Wednesday, November 18, 2009

Today I was PDASed

The formal appraisal system for teachers in Texas is called PDAS, the Professional Development and Appraisal System.  The main portion of this appraisal is a 45-minute visit by the appraiser. Today was my day to be PDASed. Even after all the years I've been in the classroom, I still development the teacher version of test anxiety every time.

The students were doing a small-group lab activity today related to elastic forces using a Hooke's Law apparatus.  After a brief discussion, I turned them loose to work in their groups, and I became the "guide on the side" answering questions, providing hints and suggestions, and checking for accuracy and understanding.  My appraiser, an Assistant Principal, sat in with one of the lab groups for the entire period, which I think is a good thing since she was able to talk with the students and see first-hand what they were doing.  When she left, the only comment she made was, "I can't believe how crowded it is in your classroom."  I have 36 student desks in a classroom designed for 24, and being crowded is a way of life for my students.

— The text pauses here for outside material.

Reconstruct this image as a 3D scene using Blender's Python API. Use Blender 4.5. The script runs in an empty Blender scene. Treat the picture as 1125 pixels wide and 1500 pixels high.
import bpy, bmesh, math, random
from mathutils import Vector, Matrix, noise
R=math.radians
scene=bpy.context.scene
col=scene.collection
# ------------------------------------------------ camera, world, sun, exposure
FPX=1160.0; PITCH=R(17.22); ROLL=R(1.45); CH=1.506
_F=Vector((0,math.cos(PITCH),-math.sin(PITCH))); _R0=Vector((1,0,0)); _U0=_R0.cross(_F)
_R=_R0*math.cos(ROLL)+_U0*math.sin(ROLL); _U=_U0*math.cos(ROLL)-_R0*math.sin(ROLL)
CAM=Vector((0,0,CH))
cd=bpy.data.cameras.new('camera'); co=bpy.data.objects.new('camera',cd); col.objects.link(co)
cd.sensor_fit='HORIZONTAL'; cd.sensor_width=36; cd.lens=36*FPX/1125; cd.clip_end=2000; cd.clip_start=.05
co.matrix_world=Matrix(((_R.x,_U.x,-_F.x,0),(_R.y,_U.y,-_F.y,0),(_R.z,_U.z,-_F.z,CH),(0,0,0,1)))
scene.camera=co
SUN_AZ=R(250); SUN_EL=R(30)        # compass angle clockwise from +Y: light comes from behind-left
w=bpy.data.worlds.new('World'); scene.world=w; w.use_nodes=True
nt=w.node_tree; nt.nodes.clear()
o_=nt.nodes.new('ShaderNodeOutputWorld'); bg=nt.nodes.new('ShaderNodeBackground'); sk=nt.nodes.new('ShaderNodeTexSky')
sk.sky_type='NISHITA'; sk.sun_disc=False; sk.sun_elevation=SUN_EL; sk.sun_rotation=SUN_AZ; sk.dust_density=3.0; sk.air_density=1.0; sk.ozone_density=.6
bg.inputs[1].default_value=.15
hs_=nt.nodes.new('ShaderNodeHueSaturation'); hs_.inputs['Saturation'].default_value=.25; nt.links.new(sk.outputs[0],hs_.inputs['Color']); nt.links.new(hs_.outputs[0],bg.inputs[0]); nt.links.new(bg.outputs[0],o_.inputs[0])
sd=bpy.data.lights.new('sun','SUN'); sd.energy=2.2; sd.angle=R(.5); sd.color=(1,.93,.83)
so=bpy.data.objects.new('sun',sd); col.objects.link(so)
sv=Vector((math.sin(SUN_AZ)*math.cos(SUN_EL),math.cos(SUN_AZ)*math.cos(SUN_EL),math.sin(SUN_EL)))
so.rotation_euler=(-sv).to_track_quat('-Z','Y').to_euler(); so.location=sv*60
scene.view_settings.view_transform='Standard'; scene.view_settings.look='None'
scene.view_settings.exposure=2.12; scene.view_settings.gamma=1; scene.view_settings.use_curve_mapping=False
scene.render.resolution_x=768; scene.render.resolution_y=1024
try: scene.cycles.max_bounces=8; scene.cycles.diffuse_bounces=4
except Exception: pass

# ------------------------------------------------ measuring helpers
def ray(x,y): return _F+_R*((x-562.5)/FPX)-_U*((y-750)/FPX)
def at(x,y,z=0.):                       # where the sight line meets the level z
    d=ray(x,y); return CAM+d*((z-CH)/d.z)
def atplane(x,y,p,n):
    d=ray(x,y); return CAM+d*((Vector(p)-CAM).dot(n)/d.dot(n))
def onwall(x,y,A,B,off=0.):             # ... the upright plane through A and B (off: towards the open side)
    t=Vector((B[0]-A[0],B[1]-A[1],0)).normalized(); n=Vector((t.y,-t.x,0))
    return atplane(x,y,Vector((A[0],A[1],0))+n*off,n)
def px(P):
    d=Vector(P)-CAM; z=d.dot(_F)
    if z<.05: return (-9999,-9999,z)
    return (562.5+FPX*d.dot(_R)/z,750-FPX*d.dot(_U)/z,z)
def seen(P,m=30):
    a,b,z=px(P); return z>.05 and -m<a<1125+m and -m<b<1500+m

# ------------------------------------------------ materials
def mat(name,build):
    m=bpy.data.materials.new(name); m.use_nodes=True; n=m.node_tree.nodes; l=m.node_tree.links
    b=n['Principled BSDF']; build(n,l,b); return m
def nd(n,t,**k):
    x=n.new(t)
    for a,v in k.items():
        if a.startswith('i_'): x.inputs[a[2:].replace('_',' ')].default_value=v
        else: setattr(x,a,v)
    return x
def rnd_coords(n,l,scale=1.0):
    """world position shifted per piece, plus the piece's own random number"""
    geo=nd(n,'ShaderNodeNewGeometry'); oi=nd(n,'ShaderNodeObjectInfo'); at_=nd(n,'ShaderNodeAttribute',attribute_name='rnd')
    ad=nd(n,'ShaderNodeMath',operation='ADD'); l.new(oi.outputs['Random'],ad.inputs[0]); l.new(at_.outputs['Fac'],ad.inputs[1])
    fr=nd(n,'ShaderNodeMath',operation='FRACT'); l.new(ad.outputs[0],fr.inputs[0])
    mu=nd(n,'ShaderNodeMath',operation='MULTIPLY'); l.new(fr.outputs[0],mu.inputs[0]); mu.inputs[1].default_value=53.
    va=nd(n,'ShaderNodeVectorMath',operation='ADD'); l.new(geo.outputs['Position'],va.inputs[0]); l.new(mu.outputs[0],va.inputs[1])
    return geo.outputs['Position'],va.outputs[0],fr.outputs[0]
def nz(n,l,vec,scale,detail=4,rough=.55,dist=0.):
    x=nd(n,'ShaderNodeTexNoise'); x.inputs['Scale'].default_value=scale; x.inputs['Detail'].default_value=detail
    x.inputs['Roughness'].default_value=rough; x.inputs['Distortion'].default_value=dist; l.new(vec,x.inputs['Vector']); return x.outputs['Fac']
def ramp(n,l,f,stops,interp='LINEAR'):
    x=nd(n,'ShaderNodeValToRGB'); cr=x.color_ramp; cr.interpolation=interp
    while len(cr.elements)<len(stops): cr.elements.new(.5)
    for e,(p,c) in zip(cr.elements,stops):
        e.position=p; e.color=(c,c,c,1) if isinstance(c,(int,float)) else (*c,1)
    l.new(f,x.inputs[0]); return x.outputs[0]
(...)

Now, the waiting begins.  Our appraisal system is housed in an Eduphoria database, so my appraiser has to enter all of her comments and notations into that database.  When she is done, I will get an email so I can go in and read through her comments and see my overall rating.  Our summative evaluation does not occur until the latter part of the spring semester, but this phase constitutes the biggest portion of the overall appraisal, so I'm relieved that I have this part behind me.

Of course, there will be random walk-throughs (affectionately called drive-bys) during the rest of the year, but I have no problem with those since they always catch me teaching.  That's a no-brainer for me since it's, like, my job, but I guess there are more than a few teachers at my school who don't exactly teach every day of the school year.  I came from a private-sector philosophy of, "Do your job or lose your job."  That sentiment doesn't seem to be very pervasive in public education.

2 comments:

KC said...

"When she left, the only comment she made was, "I can't believe how crowded it is in your classroom." I have 36 student desks in a classroom designed for 24, and being crowded is a way of life for my students."

I can hardly believe that an AP would say this. Do they really work in the same building as you? At this point in the school year they not only should know about the crowding, they should be trying to do something about it. Sheesh. I don't envy you working for such administrators.

Mr Dunk said...

Clarification on the issue of crowded classrooms: Our school's current policy for Pre-AP and AP classes is that those classes can have up to 35 students. Limit for other classes is 30 students. Too bad the classrooms were built for 24. Thanks for the comment.